If you chose (D), you would be correct. You also would be a certifiable transportation policy wonk.

However, if you plan on living on the Wasatch Front for the next 20 years, you might want to crack the Mountain View document's pages, if only to see where the Salt Lake Valley's proposed west-side freeway and mass transit corridor might be located and where it might cut through Lehi to join I-15 in northern Utah County. There's also the question of whether it would be a toll road. What's more, you may actually influence those decisions.

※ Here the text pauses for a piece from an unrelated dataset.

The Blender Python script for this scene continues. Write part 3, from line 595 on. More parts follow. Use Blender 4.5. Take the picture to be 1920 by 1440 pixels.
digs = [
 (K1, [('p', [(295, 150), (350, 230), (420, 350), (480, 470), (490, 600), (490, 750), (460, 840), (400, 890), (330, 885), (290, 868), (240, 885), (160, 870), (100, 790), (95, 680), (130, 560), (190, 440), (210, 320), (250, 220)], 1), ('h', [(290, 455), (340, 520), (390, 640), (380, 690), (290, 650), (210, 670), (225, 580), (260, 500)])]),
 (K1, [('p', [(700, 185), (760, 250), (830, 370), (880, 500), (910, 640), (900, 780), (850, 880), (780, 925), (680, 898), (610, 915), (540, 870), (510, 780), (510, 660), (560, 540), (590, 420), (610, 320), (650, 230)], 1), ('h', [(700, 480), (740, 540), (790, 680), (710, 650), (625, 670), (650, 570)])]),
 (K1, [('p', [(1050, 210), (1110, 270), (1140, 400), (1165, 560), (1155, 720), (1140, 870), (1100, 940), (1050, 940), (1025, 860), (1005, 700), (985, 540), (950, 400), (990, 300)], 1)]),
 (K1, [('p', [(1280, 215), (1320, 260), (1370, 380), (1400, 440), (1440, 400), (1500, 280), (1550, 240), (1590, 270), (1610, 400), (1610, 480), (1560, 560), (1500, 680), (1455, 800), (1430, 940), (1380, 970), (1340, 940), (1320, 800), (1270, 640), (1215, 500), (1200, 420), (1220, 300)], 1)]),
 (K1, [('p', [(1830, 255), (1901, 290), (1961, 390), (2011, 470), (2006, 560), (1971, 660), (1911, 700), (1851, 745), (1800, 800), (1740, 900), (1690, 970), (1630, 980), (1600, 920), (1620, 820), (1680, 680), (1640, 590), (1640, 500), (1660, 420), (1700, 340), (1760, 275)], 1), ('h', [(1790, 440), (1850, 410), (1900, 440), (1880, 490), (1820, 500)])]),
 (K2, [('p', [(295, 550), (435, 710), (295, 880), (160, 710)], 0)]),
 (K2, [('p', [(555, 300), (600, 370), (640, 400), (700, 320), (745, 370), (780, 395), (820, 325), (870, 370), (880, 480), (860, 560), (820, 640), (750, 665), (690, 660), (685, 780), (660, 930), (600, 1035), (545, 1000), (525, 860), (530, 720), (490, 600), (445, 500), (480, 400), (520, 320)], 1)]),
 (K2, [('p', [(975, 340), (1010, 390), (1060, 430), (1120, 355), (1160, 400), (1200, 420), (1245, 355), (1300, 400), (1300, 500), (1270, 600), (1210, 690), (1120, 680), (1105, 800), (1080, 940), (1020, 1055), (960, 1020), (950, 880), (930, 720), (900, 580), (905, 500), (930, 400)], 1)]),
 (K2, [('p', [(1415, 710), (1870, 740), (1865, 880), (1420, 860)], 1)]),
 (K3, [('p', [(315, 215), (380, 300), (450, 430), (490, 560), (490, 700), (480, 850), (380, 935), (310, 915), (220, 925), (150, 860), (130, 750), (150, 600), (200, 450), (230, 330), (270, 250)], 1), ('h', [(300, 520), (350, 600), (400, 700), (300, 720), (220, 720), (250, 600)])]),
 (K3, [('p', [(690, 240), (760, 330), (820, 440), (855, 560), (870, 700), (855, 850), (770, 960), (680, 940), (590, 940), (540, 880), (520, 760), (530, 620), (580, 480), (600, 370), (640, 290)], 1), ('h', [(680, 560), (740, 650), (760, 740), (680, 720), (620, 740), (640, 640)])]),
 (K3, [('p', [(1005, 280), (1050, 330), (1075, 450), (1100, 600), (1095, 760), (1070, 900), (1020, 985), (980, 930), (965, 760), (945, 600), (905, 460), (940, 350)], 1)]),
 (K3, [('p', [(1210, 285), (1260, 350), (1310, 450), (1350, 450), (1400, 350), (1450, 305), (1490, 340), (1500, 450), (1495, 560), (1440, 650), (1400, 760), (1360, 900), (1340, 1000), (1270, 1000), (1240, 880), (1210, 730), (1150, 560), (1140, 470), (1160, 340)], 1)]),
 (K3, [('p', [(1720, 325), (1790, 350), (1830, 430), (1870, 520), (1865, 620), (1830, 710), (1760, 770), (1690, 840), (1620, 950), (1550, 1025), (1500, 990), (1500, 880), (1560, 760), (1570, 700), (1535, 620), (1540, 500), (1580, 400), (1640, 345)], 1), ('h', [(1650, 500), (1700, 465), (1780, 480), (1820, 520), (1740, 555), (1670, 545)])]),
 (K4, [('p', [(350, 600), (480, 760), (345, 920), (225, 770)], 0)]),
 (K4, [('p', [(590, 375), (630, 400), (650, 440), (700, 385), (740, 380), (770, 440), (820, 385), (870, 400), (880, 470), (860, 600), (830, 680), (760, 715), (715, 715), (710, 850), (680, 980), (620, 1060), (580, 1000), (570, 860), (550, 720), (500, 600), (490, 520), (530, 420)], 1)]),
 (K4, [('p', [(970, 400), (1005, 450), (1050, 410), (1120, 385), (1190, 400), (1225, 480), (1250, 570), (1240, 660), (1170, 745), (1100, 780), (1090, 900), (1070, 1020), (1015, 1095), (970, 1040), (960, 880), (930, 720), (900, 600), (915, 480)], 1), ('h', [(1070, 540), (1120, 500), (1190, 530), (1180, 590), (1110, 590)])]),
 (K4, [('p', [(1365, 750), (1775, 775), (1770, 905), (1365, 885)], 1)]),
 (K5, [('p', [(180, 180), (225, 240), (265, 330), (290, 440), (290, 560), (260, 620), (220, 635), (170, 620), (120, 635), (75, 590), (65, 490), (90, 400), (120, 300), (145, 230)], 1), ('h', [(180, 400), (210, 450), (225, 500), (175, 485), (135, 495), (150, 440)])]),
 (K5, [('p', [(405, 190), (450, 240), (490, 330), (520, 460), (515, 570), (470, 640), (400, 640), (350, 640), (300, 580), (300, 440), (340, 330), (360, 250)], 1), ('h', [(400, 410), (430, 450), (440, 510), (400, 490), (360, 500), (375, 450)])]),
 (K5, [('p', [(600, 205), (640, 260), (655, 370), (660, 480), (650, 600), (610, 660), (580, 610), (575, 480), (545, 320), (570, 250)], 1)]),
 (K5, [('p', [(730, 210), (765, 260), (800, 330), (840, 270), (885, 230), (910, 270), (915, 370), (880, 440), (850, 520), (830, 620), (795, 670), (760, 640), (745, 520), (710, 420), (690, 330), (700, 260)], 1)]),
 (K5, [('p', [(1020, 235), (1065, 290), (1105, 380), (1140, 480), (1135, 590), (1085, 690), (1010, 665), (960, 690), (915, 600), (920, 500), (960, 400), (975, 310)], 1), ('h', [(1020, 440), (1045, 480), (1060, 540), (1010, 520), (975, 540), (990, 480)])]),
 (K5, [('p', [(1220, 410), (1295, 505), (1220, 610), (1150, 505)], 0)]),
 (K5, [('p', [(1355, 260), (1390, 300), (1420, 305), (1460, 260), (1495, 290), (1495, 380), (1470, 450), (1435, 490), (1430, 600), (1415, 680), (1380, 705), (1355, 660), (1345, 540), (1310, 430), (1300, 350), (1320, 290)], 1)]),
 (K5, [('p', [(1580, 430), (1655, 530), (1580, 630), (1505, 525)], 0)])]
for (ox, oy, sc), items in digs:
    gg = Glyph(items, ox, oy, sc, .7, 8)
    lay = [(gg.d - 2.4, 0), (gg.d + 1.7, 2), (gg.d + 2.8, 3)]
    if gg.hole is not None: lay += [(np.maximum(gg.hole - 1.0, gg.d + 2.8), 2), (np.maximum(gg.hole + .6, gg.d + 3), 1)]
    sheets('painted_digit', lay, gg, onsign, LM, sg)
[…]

The Utah Department of Transportation will convene hearings this week to hear public comment. The schedule is:

* Today, 4-8 p.m., Hunter High School, 4200 S. 5600 West, West Valley City;

* Thursday, 4-8 p.m., Willow Creek Middle School, Lehi;

* Saturday, 2-6 p.m., Copper Hills High School, 5445 W. New Bingham Highway, West Jordan.

If you can't make the hearings, you still can file comments before Jan. 24, 2008, via e-mail to mountainview@utah.gov or by mail to Mountain View Corridor, care of Parsons Brinckerhoff, 488 E. Winchester St., Suite 400, Murray, Utah 84107.

UDOT has done a decent job of summarizing the information and making it digestible on the project Web site www.udot.utah.gov/mountainview. The complete study also is there. Hard copies are accessible at selected local libraries.

In Salt Lake County, the highway corridor will be located near either 5800 West (the preferred alternative) or 7200 West. A dedicated mass transit corridor is anticipated near 5600 West.

Opponents of the highway in Salt Lake County have identified several concerns, among them the proximity to existing schools.

In Lehi, UDOT's preferred route of a connector freeway at 2100 North has sparked intense opposition from the city government, which proposes an alternative alignment at 4800 North in the Jordan River Narrows. In fact, there are several alternatives on the boards in Lehi, some involving freeways and another using arterial streets.

If you want to have a voice, now's the time to sound off.